Recipe: Podcasting for Learning

Audio is one of the oldest methods of distance education. Listening to informed and entertaining speakers can be a great imaginative learning experience. The ease of making a podcast coupled with great accessibility and low cost of producing professional sounding podcasts makes them a valuable tool in the distance learning toolbox.

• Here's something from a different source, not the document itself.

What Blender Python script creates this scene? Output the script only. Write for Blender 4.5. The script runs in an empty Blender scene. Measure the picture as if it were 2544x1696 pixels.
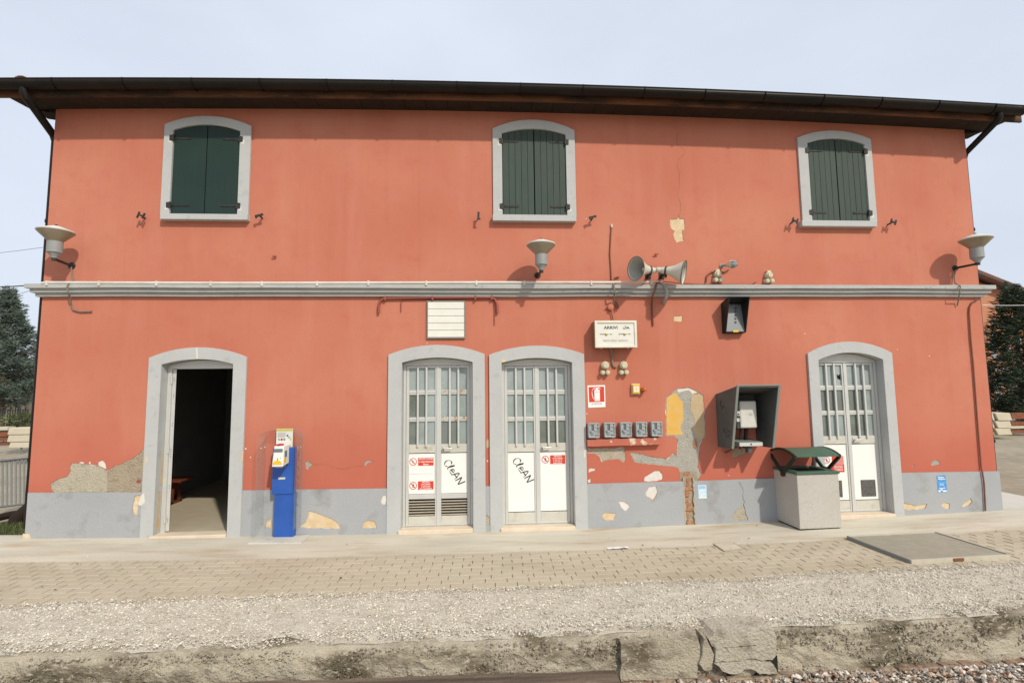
import bpy, bmesh, math, random
import numpy as np
from mathutils import Vector, Matrix, noise
from mathutils.geometry import tessellate_polygon

random.seed(7)
rng = np.random.default_rng(7)
C = bpy.context.scene.collection
scene = bpy.context.scene

# ------------------------------------------------------------------ camera
FPX, DIST, CAM_H = 1250.0, 7.0, 1.8996
YAW, PITCH, ROLL = 0.06474, 0.08941, -0.01132
cy_, sy_, cp_, sp_ = math.cos(YAW), math.sin(YAW), math.cos(PITCH), math.sin(PITCH)
FWD = Vector((sy_ * cp_, cy_ * cp_, sp_))
r0 = Vector((cy_, -sy_, 0)); u0 = r0.cross(FWD)
RIGHT = r0 * math.cos(ROLL) + u0 * math.sin(ROLL)
UP = u0 * math.cos(ROLL) - r0 * math.sin(ROLL)
CAM = Vector((0, -DIST, CAM_H))
cam_data = bpy.data.cameras.new('camera'); cam = bpy.data.objects.new('camera', cam_data); C.objects.link(cam)
cam.matrix_world = Matrix(((RIGHT.x, UP.x, -FWD.x, CAM.x), (RIGHT.y, UP.y, -FWD.y, CAM.y), (RIGHT.z, UP.z, -FWD.z, CAM.z), (0, 0, 0, 1)))
cam_data.sensor_width = 36.0; cam_data.lens = FPX / 2544 * 36.0
cam_data.clip_start = 0.05; cam_data.clip_end = 3000
scene.camera = cam

# ------------------------------------------------------------------ world, sun, exposure
TO_SUN = Vector((0.58, -1.0, 0.95)).normalized()
world = bpy.data.worlds.new('World'); scene.world = world; world.use_nodes = True
wn = world.node_tree; wn.nodes.clear()
w_out = wn.nodes.new('ShaderNodeOutputWorld'); w_bg = wn.nodes.new('ShaderNodeBackground')
sky = wn.nodes.new('ShaderNodeTexSky'); sky.sky_type = 'NISHITA'; sky.sun_disc = False
sky.sun_elevation = math.asin(TO_SUN.z); sky.sun_rotation = math.atan2(TO_SUN.x, TO_SUN.y)
sky.air_density = 1.0; sky.dust_density = 4.0; sky.ozone_density = 1.0; sky.altitude = 60
veil = wn.nodes.new('ShaderNodeMix'); veil.data_type = 'RGBA'
wtc = wn.nodes.new('ShaderNodeTexCoord'); wns = wn.nodes.new('ShaderNodeTexNoise')
wmap = wn.nodes.new('ShaderNodeMapping'); wmap.inputs['Scale'].default_value = (1.2, 1.2, 3.0)
wns.inputs['Scale'].default_value = 1.6; wns.inputs['Detail'].default_value = 5
wrm = wn.nodes.new('ShaderNodeMapRange'); wrm.inputs[1].default_value = .25; wrm.inputs[2].default_value = .75
wrm.inputs[3].default_value = .74; wrm.inputs[4].default_value = .94
wn.links.new(wtc.outputs['Generated'], wmap.inputs[0]); wn.links.new(wmap.outputs[0], wns.inputs['Vector'])
wn.links.new(wns.outputs[0], wrm.inputs[0]); wn.links.new(wrm.outputs[0], veil.inputs[0])
wn.links.new(sky.outputs[0], veil.inputs[6]); veil.inputs[7].default_value = (7.3, 7.9, 9.0, 1)
wn.links.new(veil.outputs[2], w_bg.inputs[0]); w_bg.inputs[1].default_value = 0.117
wn.links.new(w_bg.outputs[0], w_out.inputs[0])
sun_data = bpy.data.lights.new('sun', 'SUN'); sun_data.energy = 3.15; sun_data.angle = math.radians(1.6); sun_data.color = (1, .93, .80)
sun = bpy.data.objects.new('sun', sun_data); C.objects.link(sun)
sun.rotation_euler = TO_SUN.to_track_quat('Z', 'Y').to_euler(); sun.location = TO_SUN * 40
scene.view_settings.view_transform = 'Standard'; scene.view_settings.look = 'None'
scene.view_settings.exposure = -0.06; scene.view_settings.gamma = 1.0; scene.view_settings.use_curve_mapping = False

# ------------------------------------------------------------------ measuring: photo pixel -> metres on a real plane
def W(px, py, Y=0.0):
    d = FWD + RIGHT * ((px - 1272) / FPX) + UP * ((848 - py) / FPX)
    return CAM + d * ((Y - CAM.y) / d.y)
def solve_y(px, py, X):
    d = FWD + RIGHT * ((px - 1272) / FPX) + UP * ((848 - py) / FPX)
    return CAM.y + d.y * (X / d.x)
S = 700 / 2335.0
def zoom(x0, y0, s=S):
    return lambda u, v: (x0 + u * s, y0 + v * s)
R1, R2, R3, R4 = zoom(0, 150), zoom(640, 150), zoom(1240, 150), zoom(1844, 150)
R5, R6, R7, R8 = zoom(0, 520), zoom(640, 520), zoom(1240, 520), zoom(1844, 520)
Q1, Q2, Q3, Q4 = zoom(0, 900), zoom(600, 900), zoom(1240, 900), zoom(1844, 900)
B1, B2, B3, B4 = zoom(0, 1226), zoom(640, 1226), zoom(1240, 1226), zoom(1844, 1226)
def P(q, u, v, Y=0.0): return W(*q(u, v), Y)
def XZ(q, pts, Y=0.0): return [(p.x, p.z) for p in (P(q, u, v, Y) for u, v in pts)]
_base = [W(*p, -.025) for p in [(57, 1336), (366, 1336), (570, 1332), (990, 1324), (1456, 1314), (1690, 1305), (1923, 1293), (2222, 1281), (2488, 1267)]]
ZC = np.polyfit([p.x for p in _base], [p.z for p in _base], 2)
def zg(x):
    x = max(-7.5, min(9.0, x)); return float(ZC[0] * x * x + ZC[1] * x + ZC[2])
def G(px, py, dz=0.0):
    d = FWD + RIGHT * ((px - 1272) / FPX) + UP * ((848 - py) / FPX)
    z = 0.0
    for _ in range(12):
        p = CAM + d * ((z - CAM.z) / d.z); z = zg(p.x) + dz
    return p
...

If you’ve never considered making a podcast to get your subject across, then now is the time…

Serve to:
• Design students at all levels
• Your colleagues, who will be impressed and promote your podcast

Time:
1-2 hours preparation
1 hour recording
2 hours editing
1 hour transcription
1 hour shownotes and uploading

Cost:
Minimal

Difficulty:
Advanced

Ingredients

  • A contemporary topic in your design subject area, particularly where there may be some disagreement to allow listeners to take their own position
  • One or more people who are articulate and can think on their feet in discussion (you can record an online discussion too)
  • An outline script
  • The best microphone/s you can get your hands on (your phone mic will do at a pinch)
  • Podcasting or audio recording software:
  • Online storage to store or host your podcast
    • Using a Squarespace blog tool automatically syndicates your podcast

Method

  1. Once you have all your ingredients do some quick preparation. You don’t want to go into great detail, but roughly go over your script to see what topics or questions you are going to cover. What are the key learning points for listeners?
  2. Plan for around 30 minutes – no-one wants to listen to a podcast that lasts 2 hours.
  3. Do a dummy test to check that everything is working and the recording levels are fine. Once you’ve checked the set-up you can relax and enjoy the conversation.
  4. Have a standard introduction phrase you use to get started. For example: “Welcome to the XXX Podcast where we discuss XXX, I’m XXX and in this episode I’ll be looking at …”
  5. Start talking! Don’t worry if you mess up, just leave a couple of seconds and repeat, you can always edit the recording later.
  6. Be prepared to deviate if you find an interesting point of discussion, and try and be spontaneous. Wrap up your podcast with a summary of what you discussed.
  7. Import your audio to your computer and edit out the bits you don’t like, or don’t add to what you want to say. Add some rights free music to brand your podcast.
  8. Transcribe your podcast and prepare your shownotes with references and links to reinforce learning for your listeners.
  9. Upload your final podcast and let people know where they can find it.
  10. (Optional) If you’ve set the podcast as study material for your students, provide some means of engagement and discussion of the material (e.g. forum, online tutorial discussion, or even a design activity or challenge).

Notes and tips:
• Think carefully about the format of your podcast, and listen to other podcasts for examples – will it just be you? Or a discussion with others? Will there be different sections to your podcast?
• It’s OK to not be perfect. In fact, being imperfect is being human and it’s OK to be human. People like that.
• Remind yourself to be completely quiet when someone else is talking, ums, erms, yeahs, all get in the way of a good listening experience.
• Do your homework and have a few examples and quotes prepared.

Warnings:
• Double check that the microphone is on, the batteries are charged, and you have enough recording space.
• Don’t ramble on, leave your audience wanting more – shorter is always better.
• Don’t just read a prepared script or lecture. You don’t want people tweeting about your podcast for the wrong reason!